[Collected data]
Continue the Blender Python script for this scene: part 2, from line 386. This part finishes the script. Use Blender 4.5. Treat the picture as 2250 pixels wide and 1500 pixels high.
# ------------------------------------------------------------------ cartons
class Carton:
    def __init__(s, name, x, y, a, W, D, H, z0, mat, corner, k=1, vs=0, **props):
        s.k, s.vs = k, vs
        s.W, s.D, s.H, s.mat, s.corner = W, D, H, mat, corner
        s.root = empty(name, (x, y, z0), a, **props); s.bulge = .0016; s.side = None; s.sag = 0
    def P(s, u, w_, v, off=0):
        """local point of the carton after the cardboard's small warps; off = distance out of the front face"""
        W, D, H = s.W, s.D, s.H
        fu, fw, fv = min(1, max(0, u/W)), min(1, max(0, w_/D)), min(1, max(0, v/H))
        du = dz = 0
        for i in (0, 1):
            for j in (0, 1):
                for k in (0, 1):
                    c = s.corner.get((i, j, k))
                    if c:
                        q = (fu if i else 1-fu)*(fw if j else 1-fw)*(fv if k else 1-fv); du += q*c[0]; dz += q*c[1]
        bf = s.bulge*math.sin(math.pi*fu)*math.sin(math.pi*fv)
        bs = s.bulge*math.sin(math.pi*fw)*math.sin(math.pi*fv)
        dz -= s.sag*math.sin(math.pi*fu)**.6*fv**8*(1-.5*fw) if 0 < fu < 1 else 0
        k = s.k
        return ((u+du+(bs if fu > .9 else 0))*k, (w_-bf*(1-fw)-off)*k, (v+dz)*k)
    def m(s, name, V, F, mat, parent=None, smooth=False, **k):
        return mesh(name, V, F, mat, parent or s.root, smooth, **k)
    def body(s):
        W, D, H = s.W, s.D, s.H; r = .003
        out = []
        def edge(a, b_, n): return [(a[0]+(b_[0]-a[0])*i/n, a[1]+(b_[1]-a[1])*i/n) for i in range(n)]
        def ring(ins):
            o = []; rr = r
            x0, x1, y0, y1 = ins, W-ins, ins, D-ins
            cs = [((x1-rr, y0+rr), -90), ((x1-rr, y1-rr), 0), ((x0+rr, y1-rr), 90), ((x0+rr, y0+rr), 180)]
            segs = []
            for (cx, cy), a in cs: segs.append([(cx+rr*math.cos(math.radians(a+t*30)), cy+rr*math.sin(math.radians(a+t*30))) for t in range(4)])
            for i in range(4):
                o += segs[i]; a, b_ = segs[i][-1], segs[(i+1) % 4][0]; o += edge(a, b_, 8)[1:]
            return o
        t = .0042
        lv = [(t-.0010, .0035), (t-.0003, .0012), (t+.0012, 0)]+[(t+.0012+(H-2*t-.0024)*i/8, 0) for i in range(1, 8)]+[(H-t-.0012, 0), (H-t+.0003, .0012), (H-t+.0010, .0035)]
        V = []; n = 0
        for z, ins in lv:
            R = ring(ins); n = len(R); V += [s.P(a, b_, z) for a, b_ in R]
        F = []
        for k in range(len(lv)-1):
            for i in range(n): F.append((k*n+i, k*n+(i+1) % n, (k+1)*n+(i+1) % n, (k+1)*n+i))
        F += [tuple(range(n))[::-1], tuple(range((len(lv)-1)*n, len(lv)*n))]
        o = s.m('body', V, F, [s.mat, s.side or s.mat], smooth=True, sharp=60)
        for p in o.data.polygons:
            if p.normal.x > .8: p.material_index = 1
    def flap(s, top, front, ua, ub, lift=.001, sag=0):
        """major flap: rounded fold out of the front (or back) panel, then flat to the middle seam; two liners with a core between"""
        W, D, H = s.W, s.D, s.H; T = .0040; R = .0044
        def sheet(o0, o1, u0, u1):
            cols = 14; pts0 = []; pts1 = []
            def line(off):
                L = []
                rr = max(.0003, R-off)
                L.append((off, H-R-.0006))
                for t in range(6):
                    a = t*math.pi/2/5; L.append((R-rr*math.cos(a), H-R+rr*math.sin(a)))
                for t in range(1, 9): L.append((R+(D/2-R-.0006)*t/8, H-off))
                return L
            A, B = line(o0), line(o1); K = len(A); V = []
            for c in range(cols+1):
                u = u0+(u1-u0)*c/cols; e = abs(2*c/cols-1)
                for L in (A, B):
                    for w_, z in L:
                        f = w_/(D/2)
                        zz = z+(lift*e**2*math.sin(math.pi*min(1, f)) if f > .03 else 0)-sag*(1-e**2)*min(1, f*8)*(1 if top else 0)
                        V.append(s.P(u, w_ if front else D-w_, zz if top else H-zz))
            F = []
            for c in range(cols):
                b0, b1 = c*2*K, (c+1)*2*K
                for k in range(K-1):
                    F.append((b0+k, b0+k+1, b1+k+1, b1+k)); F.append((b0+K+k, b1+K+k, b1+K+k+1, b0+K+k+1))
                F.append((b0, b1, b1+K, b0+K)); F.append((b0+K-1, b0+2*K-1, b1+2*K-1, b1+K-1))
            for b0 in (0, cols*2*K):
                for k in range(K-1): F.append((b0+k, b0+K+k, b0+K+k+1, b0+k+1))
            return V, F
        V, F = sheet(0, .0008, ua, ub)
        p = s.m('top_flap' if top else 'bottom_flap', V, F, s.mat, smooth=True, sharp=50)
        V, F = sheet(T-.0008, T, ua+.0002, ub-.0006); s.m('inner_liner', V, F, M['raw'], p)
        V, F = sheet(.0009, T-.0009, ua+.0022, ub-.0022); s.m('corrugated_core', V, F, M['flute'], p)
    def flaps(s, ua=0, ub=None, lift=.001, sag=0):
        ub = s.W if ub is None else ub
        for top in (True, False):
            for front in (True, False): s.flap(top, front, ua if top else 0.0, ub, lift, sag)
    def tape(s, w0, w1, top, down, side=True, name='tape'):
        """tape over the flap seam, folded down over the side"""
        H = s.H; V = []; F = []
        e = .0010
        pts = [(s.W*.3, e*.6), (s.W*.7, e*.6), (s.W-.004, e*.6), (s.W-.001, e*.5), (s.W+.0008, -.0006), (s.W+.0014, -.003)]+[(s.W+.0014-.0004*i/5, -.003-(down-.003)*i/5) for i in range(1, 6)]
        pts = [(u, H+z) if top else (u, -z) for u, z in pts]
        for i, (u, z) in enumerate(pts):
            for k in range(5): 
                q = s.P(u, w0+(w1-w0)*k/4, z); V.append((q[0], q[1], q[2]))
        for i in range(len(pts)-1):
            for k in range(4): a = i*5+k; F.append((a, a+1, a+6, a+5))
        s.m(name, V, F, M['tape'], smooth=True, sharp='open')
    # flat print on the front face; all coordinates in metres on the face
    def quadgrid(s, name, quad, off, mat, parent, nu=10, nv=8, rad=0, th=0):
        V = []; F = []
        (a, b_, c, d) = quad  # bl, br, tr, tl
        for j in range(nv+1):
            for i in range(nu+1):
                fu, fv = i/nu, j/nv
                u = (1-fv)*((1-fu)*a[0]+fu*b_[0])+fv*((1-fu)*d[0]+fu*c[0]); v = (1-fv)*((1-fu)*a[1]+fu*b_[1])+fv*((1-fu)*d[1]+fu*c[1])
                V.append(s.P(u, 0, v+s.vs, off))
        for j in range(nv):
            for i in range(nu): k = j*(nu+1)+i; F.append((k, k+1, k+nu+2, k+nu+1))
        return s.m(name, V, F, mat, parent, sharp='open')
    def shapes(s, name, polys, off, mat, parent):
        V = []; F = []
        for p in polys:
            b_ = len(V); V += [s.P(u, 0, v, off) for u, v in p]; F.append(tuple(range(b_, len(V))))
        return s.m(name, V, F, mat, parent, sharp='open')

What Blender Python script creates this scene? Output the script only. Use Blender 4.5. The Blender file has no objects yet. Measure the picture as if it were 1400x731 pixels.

The task: Produce an exact copy of the whole listing.

The completed task:
Continue the Blender Python script for this scene: part 2, from line 386. This part finishes the script. Use Blender 4.5. Treat the picture as 2250 pixels wide and 1500 pixels high.
# ------------------------------------------------------------------ cartons
class Carton:
    def __init__(s, name, x, y, a, W, D, H, z0, mat, corner, k=1, vs=0, **props):
        s.k, s.vs = k, vs
        s.W, s.D, s.H, s.mat, s.corner = W, D, H, mat, corner
        s.root = empty(name, (x, y, z0), a, **props); s.bulge = .0016; s.side = None; s.sag = 0
    def P(s, u, w_, v, off=0):
        """local point of the carton after the cardboard's small warps; off = distance out of the front face"""
        W, D, H = s.W, s.D, s.H
        fu, fw, fv = min(1, max(0, u/W)), min(1, max(0, w_/D)), min(1, max(0, v/H))
        du = dz = 0
        for i in (0, 1):
            for j in (0, 1):
                for k in (0, 1):
                    c = s.corner.get((i, j, k))
                    if c:
                        q = (fu if i else 1-fu)*(fw if j else 1-fw)*(fv if k else 1-fv); du += q*c[0]; dz += q*c[1]
        bf = s.bulge*math.sin(math.pi*fu)*math.sin(math.pi*fv)
        bs = s.bulge*math.sin(math.pi*fw)*math.sin(math.pi*fv)
        dz -= s.sag*math.sin(math.pi*fu)**.6*fv**8*(1-.5*fw) if 0 < fu < 1 else 0
        k = s.k
        return ((u+du+(bs if fu > .9 else 0))*k, (w_-bf*(1-fw)-off)*k, (v+dz)*k)
    def m(s, name, V, F, mat, parent=None, smooth=False, **k):
        return mesh(name, V, F, mat, parent or s.root, smooth, **k)
    def body(s):
        W, D, H = s.W, s.D, s.H; r = .003
        out = []
        def edge(a, b_, n): return [(a[0]+(b_[0]-a[0])*i/n, a[1]+(b_[1]-a[1])*i/n) for i in range(n)]
        def ring(ins):
            o = []; rr = r
            x0, x1, y0, y1 = ins, W-ins, ins, D-ins
            cs = [((x1-rr, y0+rr), -90), ((x1-rr, y1-rr), 0), ((x0+rr, y1-rr), 90), ((x0+rr, y0+rr), 180)]
            segs = []
            for (cx, cy), a in cs: segs.append([(cx+rr*math.cos(math.radians(a+t*30)), cy+rr*math.sin(math.radians(a+t*30))) for t in range(4)])
            for i in range(4):
                o += segs[i]; a, b_ = segs[i][-1], segs[(i+1) % 4][0]; o += edge(a, b_, 8)[1:]
            return o
        t = .0042
        lv = [(t-.0010, .0035), (t-.0003, .0012), (t+.0012, 0)]+[(t+.0012+(H-2*t-.0024)*i/8, 0) for i in range(1, 8)]+[(H-t-.0012, 0), (H-t+.0003, .0012), (H-t+.0010, .0035)]
        V = []; n = 0
        for z, ins in lv:
            R = ring(ins); n = len(R); V += [s.P(a, b_, z) for a, b_ in R]
        F = []
        for k in range(len(lv)-1):
            for i in range(n): F.append((k*n+i, k*n+(i+1) % n, (k+1)*n+(i+1) % n, (k+1)*n+i))
        F += [tuple(range(n))[::-1], tuple(range((len(lv)-1)*n, len(lv)*n))]
        o = s.m('body', V, F, [s.mat, s.side or s.mat], smooth=True, sharp=60)
        for p in o.data.polygons:
            if p.normal.x > .8: p.material_index = 1
    def flap(s, top, front, ua, ub, lift=.001, sag=0):
        """major flap: rounded fold out of the front (or back) panel, then flat to the middle seam; two liners with a core between"""
        W, D, H = s.W, s.D, s.H; T = .0040; R = .0044
        def sheet(o0, o1, u0, u1):
            cols = 14; pts0 = []; pts1 = []
            def line(off):
                L = []
                rr = max(.0003, R-off)
                L.append((off, H-R-.0006))
                for t in range(6):
                    a = t*math.pi/2/5; L.append((R-rr*math.cos(a), H-R+rr*math.sin(a)))
                for t in range(1, 9): L.append((R+(D/2-R-.0006)*t/8, H-off))
                return L
            A, B = line(o0), line(o1); K = len(A); V = []
            for c in range(cols+1):
                u = u0+(u1-u0)*c/cols; e = abs(2*c/cols-1)
                for L in (A, B):
                    for w_, z in L:
                        f = w_/(D/2)
                        zz = z+(lift*e**2*math.sin(math.pi*min(1, f)) if f > .03 else 0)-sag*(1-e**2)*min(1, f*8)*(1 if top else 0)
                        V.append(s.P(u, w_ if front else D-w_, zz if top else H-zz))
            F = []
            for c in range(cols):
                b0, b1 = c*2*K, (c+1)*2*K
                for k in range(K-1):
                    F.append((b0+k, b0+k+1, b1+k+1, b1+k)); F.append((b0+K+k, b1+K+k, b1+K+k+1, b0+K+k+1))
                F.append((b0, b1, b1+K, b0+K)); F.append((b0+K-1, b0+2*K-1, b1+2*K-1, b1+K-1))
            for b0 in (0, cols*2*K):
                for k in range(K-1): F.append((b0+k, b0+K+k, b0+K+k+1, b0+k+1))
            return V, F
        V, F = sheet(0, .0008, ua, ub)
        p = s.m('top_flap' if top else 'bottom_flap', V, F, s.mat, smooth=True, sharp=50)
        V, F = sheet(T-.0008, T, ua+.0002, ub-.0006); s.m('inner_liner', V, F, M['raw'], p)
        V, F = sheet(.0009, T-.0009, ua+.0022, ub-.0022); s.m('corrugated_core', V, F, M['flute'], p)
    def flaps(s, ua=0, ub=None, lift=.001, sag=0):
        ub = s.W if ub is None else ub
        for top in (True, False):
            for front in (True, False): s.flap(top, front, ua if top else 0.0, ub, lift, sag)
    def tape(s, w0, w1, top, down, side=True, name='tape'):
        """tape over the flap seam, folded down over the side"""
        H = s.H; V = []; F = []
        e = .0010
        pts = [(s.W*.3, e*.6), (s.W*.7, e*.6), (s.W-.004, e*.6), (s.W-.001, e*.5), (s.W+.0008, -.0006), (s.W+.0014, -.003)]+[(s.W+.0014-.0004*i/5, -.003-(down-.003)*i/5) for i in range(1, 6)]
        pts = [(u, H+z) if top else (u, -z) for u, z in pts]
        for i, (u, z) in enumerate(pts):
            for k in range(5): 
                q = s.P(u, w0+(w1-w0)*k/4, z); V.append((q[0], q[1], q[2]))
        for i in range(len(pts)-1):
            for k in range(4): a = i*5+k; F.append((a, a+1, a+6, a+5))
        s.m(name, V, F, M['tape'], smooth=True, sharp='open')
    # flat print on the front face; all coordinates in metres on the face
    def quadgrid(s, name, quad, off, mat, parent, nu=10, nv=8, rad=0, th=0):
        V = []; F = []
        (a, b_, c, d) = quad  # bl, br, tr, tl
        for j in range(nv+1):
            for i in range(nu+1):
                fu, fv = i/nu, j/nv
                u = (1-fv)*((1-fu)*a[0]+fu*b_[0])+fv*((1-fu)*d[0]+fu*c[0]); v = (1-fv)*((1-fu)*a[1]+fu*b_[1])+fv*((1-fu)*d[1]+fu*c[1])
                V.append(s.P(u, 0, v+s.vs, off))
        for j in range(nv):
            for i in range(nu): k = j*(nu+1)+i; F.append((k, k+1, k+nu+2, k+nu+1))
        return s.m(name, V, F, mat, parent, sharp='open')
    def shapes(s, name, polys, off, mat, parent):
        V = []; F = []
        for p in polys:
            b_ = len(V); V += [s.P(u, 0, v, off) for u, v in p]; F.append(tuple(range(b_, len(V))))
        return s.m(name, V, F, mat, parent, sharp='open')

What Blender Python script creates this scene? Output the script only. Use Blender 4.5. The Blender file has no objects yet. Measure the picture as if it were 1400x731 pixels.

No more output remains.